> Problem to work on: Find how many lines in the material contain "scene"; your answer should be that number alone.

> Dataset extract:
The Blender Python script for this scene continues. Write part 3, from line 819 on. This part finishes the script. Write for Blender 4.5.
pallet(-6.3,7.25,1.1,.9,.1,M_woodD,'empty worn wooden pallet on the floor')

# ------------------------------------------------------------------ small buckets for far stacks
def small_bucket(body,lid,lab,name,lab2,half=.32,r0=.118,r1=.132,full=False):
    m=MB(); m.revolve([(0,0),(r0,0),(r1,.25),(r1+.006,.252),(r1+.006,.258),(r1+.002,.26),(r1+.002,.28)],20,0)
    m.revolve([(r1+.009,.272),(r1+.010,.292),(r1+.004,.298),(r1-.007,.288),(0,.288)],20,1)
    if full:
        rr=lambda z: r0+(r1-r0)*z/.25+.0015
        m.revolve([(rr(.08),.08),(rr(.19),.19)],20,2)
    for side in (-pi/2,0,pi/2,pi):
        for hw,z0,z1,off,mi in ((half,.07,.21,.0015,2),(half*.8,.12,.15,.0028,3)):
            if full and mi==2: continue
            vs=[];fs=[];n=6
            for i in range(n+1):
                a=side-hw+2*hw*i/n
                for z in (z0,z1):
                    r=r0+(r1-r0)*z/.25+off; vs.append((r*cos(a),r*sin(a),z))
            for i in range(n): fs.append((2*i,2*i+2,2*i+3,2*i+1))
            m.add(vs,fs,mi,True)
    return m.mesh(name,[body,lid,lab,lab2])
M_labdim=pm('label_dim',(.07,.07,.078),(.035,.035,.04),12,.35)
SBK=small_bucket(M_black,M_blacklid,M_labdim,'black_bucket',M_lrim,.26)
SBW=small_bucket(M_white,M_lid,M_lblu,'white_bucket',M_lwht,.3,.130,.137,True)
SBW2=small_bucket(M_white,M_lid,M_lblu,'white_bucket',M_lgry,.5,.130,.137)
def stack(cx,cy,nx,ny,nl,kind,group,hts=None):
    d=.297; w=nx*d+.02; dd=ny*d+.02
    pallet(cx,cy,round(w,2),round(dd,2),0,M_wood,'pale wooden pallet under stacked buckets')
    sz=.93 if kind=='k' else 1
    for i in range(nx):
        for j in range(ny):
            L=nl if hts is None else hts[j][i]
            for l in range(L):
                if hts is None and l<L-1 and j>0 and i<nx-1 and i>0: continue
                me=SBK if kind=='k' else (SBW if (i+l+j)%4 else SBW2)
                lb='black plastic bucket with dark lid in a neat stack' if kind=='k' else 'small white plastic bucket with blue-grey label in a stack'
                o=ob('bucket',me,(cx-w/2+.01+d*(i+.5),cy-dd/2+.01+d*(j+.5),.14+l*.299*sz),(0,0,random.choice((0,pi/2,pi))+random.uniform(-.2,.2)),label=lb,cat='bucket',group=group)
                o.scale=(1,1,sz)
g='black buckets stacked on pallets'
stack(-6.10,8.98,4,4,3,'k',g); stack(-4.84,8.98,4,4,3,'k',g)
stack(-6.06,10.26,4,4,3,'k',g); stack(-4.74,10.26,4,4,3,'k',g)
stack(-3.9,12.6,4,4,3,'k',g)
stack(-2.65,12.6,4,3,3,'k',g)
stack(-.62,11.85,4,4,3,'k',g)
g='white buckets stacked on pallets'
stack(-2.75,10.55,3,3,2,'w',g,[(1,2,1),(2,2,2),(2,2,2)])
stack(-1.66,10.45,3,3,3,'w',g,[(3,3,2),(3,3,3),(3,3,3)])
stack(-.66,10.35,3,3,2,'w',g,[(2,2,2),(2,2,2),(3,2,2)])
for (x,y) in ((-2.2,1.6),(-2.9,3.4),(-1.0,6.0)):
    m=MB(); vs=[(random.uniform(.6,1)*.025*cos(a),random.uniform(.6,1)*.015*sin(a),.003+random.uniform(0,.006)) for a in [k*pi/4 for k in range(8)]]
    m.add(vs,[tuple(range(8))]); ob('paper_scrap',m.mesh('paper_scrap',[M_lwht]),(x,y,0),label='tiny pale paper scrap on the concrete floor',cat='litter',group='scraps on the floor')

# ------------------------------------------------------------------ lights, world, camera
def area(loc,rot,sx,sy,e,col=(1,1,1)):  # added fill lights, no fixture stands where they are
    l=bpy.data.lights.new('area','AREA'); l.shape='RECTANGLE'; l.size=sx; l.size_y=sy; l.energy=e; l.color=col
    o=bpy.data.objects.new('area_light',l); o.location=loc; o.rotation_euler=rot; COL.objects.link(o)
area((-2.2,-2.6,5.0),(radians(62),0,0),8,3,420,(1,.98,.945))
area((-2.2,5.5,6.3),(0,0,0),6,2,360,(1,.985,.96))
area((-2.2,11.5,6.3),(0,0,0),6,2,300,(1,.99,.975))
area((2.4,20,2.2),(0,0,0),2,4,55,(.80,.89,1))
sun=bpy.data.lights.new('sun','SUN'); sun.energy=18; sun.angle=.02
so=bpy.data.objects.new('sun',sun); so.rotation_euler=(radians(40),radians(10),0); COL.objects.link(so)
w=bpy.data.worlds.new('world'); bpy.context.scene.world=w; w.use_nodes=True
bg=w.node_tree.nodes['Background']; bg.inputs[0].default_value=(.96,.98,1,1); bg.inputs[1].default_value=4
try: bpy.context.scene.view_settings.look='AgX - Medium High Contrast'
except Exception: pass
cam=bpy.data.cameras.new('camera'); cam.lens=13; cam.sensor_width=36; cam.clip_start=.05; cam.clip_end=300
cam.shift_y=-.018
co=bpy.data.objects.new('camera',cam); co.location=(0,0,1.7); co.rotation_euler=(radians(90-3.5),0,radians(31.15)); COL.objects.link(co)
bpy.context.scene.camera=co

> Solution for this task: 4